Education in Central Texas: A worrisome portrait

Community Action Network releases its Education FAQ on education in Central Texas

The Community Action Network, a public/private partnership that produces reports and builds coalitions, has released its Education FAQ, a document that pulls together information about education in Central Texas. The result, for anyone who cares deeply about local schools, is a call to arms that paints a picture of local schools overwhelmed by rapidly changing student demographics and unequipped to meet the challenge.

"Education is a community issue," says Sam Woollard, CAN's associate director. "The school districts can only do so much. We need to bring all parts of the community together to identify the key pressure points where we can make a difference."

It's obvious to anyone who's driven on I-35 lately that the Austin population is growing. But the CAN report illustrates that the student population is not only growing, it's growing poorer – and fast. For example, Travis County population grew 13% from 2001 through 2005. During the same period the number of economically disadvantaged students grew 41%. This trend holds throughout Central Texas, not only in urban areas. Most dramatically, Williamson County grew by 28% since 2001, while the number of economically disadvantaged students there increased by 90%. Not surprisingly, the number of students classified as Limited English Proficient has also grown; in Travis Co., it was up 41%. "It's a result of immigration patterns," Woollard says. "The majority of immigrants are making less than $25,000 a year. They're coming to the area to fill the large number of low-paying service-industry jobs."

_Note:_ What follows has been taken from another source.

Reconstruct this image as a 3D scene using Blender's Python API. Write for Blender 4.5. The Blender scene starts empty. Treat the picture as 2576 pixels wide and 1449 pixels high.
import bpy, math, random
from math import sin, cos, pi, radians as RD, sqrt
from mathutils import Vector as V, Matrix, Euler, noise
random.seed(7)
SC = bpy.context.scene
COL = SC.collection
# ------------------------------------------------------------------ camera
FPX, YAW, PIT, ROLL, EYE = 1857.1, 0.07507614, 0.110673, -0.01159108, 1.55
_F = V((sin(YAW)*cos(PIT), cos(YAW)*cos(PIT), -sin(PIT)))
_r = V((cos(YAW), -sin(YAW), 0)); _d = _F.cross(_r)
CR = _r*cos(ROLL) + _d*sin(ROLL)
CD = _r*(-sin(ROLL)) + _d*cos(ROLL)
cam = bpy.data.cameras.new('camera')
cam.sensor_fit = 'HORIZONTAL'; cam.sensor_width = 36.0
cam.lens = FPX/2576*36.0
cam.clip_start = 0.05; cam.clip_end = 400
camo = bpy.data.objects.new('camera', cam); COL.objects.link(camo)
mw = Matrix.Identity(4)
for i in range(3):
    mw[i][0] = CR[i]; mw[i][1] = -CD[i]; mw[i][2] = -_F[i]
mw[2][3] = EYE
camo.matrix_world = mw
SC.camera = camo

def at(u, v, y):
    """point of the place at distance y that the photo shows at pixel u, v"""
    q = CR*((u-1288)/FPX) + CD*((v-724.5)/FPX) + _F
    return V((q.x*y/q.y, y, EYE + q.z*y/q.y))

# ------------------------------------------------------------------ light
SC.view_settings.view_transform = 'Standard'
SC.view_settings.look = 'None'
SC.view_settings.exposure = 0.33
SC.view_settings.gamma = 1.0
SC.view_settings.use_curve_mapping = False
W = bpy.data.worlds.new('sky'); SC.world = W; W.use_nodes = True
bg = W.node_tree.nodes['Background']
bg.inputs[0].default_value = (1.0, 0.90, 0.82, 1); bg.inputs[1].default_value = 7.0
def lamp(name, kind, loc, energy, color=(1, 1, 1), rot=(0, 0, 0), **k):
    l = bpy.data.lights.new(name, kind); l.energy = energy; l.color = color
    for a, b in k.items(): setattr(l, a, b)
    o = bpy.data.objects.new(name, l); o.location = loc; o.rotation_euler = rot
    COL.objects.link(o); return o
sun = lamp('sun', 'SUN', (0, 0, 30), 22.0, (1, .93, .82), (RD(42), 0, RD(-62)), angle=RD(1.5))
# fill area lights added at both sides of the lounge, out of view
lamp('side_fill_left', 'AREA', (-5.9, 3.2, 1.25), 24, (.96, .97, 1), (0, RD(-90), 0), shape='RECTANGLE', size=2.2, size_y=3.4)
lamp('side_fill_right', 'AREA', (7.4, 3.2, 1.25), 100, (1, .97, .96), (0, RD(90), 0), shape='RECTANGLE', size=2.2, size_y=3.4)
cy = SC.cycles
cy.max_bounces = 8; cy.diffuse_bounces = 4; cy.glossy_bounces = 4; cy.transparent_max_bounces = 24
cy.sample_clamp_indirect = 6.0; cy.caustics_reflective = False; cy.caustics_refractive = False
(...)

This trend could have a significant effect on the local economy when these students enter the work force. There are stark differences between the TAKS scores of wealthy students and poor students, as well as between white students and minority students. The achievement gap is highest on TAKS math scores, where the spread among different demographic groups is more than 30%. The problem is not simply that these students are arriving at school less prepared. These needy students aren't receiving the same level of education as their wealthier, whiter counterparts. The CAN report shows that at Central Texas schools where less than 25% of the students are poor, the percentage of math teachers who haven't been certified to teach math is 5.5%. At schools where more than 75% of students are economically disadvantaged, the number of teachers instructing out of their field grows to 32.3%. A similar trend holds true for science teachers.Ê

The report is being looked at closely by the recently formed E3 Alliance, an organization created by Austin Community College, the Austin Area Research Organization, and the University of Texas. The E3 Alliance is working to identify what programs are working in the schools, and hopes to better align local colleges and universities with K-12 education. E3 Alliance director Susan Dawson says it's important to identify goals that all Austin-area families can get behind. Still, she admits there are some challenges. "If you look at the data," she says, "there are difficult trade-offs. We can see that more inexperienced teachers are going to schools with poor students. But it's hard to convince wealthier schools to give up their best teachers. So, where can we find more experienced teachers?"

E3 is bringing people together to discuss these tough issues and to identify the educational programs that have had the best results. Dawson argues that ultimately, we're all in this together. "The middle class is disappearing," she says, "If you look at the country, there's a large number of low-paying service jobs, but there is also a fast-growing segment of the economy that requires highly educated workers. Austin aspires to have that high tech, innovative economy, and it's going to take human capital. If we don't work hard to educate the next generation, we are going to fall to the low end."